For this month’s feature article at For The Girls I created a “top 11” list of the best-known works of dirty writing; what could be known as the erotic canon. I hadn’t read most of them so I did a bit of preliminary reading for research. I was amazed to discover just how many of these hallowed literary works could be considered obscene according to the law post-Red Rose.

Sure, it’s easy to spot Lolita. Nabokov’s celebrated novel is about pedophilia and contains explicit sex scenes featuring a 12 year old girl. And the Marquis De Sade’s works are an endless litany of depravity and abuse (and have long been hailed as literary classics).

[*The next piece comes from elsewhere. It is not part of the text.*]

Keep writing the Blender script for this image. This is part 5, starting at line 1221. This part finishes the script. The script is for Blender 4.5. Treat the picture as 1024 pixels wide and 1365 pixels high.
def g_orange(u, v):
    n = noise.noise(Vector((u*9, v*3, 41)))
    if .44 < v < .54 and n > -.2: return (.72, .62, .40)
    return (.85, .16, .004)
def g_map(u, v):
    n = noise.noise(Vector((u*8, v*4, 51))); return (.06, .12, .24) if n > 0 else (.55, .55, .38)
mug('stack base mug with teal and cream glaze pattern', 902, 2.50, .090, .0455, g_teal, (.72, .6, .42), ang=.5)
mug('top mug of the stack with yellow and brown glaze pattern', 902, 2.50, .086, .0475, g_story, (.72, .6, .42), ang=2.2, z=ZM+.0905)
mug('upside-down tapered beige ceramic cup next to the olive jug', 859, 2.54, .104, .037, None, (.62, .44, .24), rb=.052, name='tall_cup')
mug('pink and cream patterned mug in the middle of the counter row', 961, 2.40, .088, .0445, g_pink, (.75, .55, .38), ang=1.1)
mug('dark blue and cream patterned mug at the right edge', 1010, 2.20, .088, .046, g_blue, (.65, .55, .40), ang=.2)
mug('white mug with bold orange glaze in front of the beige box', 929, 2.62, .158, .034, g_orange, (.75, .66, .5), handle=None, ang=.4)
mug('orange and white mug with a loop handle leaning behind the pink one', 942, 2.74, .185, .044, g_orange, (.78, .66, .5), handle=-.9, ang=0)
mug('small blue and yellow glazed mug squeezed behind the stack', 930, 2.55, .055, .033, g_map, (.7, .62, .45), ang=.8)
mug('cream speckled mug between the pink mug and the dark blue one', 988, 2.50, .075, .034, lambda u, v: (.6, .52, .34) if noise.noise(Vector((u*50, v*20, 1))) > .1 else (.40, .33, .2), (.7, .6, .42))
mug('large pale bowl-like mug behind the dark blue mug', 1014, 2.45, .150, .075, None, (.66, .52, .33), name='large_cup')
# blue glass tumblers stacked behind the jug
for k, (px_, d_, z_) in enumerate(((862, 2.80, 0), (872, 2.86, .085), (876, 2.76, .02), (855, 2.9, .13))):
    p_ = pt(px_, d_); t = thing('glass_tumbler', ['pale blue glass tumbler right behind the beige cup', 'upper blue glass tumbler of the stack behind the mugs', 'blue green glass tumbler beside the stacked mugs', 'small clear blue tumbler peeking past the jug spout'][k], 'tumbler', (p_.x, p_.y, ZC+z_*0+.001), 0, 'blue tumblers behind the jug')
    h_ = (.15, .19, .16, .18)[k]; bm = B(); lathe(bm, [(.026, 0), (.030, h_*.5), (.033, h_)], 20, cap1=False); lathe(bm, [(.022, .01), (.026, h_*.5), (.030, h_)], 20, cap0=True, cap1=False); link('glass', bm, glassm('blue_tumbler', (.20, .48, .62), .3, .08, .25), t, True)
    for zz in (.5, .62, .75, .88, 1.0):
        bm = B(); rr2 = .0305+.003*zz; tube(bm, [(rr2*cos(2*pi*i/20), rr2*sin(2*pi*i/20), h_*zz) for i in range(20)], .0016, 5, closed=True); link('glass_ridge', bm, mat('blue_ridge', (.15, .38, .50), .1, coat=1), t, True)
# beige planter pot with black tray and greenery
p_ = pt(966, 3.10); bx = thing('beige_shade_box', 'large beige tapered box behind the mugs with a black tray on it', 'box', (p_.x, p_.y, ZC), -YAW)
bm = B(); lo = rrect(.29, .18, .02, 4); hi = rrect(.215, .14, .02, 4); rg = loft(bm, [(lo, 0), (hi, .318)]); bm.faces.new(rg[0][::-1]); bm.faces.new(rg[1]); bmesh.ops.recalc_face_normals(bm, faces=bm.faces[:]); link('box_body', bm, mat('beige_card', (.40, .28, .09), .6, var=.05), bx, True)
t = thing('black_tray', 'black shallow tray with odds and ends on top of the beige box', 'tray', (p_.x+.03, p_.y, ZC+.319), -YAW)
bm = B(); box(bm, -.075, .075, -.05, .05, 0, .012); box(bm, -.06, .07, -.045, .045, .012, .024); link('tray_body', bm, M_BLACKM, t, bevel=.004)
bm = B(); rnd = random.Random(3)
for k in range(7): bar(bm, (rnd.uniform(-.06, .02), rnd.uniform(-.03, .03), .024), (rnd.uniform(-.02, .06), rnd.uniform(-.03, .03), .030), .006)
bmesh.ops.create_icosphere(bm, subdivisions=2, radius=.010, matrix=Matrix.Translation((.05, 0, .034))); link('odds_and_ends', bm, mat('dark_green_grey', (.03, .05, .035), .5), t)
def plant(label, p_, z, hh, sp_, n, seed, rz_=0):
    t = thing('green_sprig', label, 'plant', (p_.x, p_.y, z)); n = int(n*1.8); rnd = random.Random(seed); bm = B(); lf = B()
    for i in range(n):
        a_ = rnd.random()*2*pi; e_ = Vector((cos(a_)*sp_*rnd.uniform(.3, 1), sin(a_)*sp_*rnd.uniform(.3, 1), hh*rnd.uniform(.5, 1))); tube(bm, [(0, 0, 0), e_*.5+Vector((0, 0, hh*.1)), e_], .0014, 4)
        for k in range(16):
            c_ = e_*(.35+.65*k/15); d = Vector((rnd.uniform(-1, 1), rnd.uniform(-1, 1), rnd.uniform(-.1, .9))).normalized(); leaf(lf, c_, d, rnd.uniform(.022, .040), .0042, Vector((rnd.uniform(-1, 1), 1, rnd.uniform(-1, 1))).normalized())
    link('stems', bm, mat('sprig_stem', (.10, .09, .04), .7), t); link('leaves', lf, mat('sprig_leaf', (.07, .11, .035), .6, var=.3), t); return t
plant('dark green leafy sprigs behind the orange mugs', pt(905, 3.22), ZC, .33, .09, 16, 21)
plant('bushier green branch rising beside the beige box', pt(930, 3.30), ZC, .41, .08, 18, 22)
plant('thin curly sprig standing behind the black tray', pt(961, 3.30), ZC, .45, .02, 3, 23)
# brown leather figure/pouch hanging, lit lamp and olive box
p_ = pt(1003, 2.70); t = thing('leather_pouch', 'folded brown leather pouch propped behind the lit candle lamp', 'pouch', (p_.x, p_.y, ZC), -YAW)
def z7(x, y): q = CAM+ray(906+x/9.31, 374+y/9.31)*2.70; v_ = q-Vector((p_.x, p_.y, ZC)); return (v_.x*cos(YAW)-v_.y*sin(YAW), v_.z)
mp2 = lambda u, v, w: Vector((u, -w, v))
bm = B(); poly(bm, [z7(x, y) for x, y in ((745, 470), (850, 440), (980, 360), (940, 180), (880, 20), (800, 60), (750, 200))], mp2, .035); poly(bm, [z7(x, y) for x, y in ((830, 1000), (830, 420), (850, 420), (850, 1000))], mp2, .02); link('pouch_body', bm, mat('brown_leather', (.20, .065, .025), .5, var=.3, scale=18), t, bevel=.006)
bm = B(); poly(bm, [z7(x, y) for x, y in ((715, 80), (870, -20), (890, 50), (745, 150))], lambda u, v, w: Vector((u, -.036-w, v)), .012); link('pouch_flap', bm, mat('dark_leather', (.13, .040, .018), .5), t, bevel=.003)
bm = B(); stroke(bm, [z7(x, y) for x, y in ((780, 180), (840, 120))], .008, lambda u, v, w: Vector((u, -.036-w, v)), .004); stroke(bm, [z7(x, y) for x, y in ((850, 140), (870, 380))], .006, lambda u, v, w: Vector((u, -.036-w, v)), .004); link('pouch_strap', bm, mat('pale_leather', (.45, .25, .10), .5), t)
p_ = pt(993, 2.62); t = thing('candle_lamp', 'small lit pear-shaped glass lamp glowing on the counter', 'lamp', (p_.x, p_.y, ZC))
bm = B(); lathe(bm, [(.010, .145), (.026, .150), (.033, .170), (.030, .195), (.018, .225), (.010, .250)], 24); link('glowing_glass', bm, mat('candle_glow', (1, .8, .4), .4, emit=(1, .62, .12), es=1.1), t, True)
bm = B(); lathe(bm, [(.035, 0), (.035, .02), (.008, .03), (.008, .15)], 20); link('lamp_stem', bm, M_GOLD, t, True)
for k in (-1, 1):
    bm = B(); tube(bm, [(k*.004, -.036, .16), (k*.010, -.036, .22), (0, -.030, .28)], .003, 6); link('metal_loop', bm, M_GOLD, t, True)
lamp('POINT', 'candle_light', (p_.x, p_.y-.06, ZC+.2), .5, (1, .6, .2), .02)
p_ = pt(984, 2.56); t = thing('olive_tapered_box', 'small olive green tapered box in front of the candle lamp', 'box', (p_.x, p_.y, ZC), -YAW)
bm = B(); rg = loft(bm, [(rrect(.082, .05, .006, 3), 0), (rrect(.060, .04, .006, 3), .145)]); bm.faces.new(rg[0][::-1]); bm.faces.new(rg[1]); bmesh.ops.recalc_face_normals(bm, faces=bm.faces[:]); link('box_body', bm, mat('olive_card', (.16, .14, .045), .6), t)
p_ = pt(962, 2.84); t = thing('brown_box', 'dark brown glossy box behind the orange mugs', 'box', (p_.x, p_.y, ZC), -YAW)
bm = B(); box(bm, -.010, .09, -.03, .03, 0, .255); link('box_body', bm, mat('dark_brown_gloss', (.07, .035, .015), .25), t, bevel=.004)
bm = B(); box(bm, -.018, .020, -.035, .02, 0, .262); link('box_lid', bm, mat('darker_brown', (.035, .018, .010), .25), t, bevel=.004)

But did you know that Delta of Venus by Anais Nin opens with a rather shocking tale of incest and underage rape? Nin is often held up as the ultimate female-friendly author of erotica, so I was simply stunned to open the book and read those first few pages (check out the Amazon excerpt if you want to read it).

The Story of the Eye and Fanny Hill also offer explicit stories of underage sex.

How is it that we can go after one writer and yet exalt the works of others? And in the end, how can we justify prosecuting individuals when they’re guilty of merely writing (or reading) words on a piece of paper.

And now I’m some kind of pervert, apparently, because I’ve read what now amounts to literary child porn. Even if it is by Anais Nin. Send the thought police, please. I need to be saved from myself.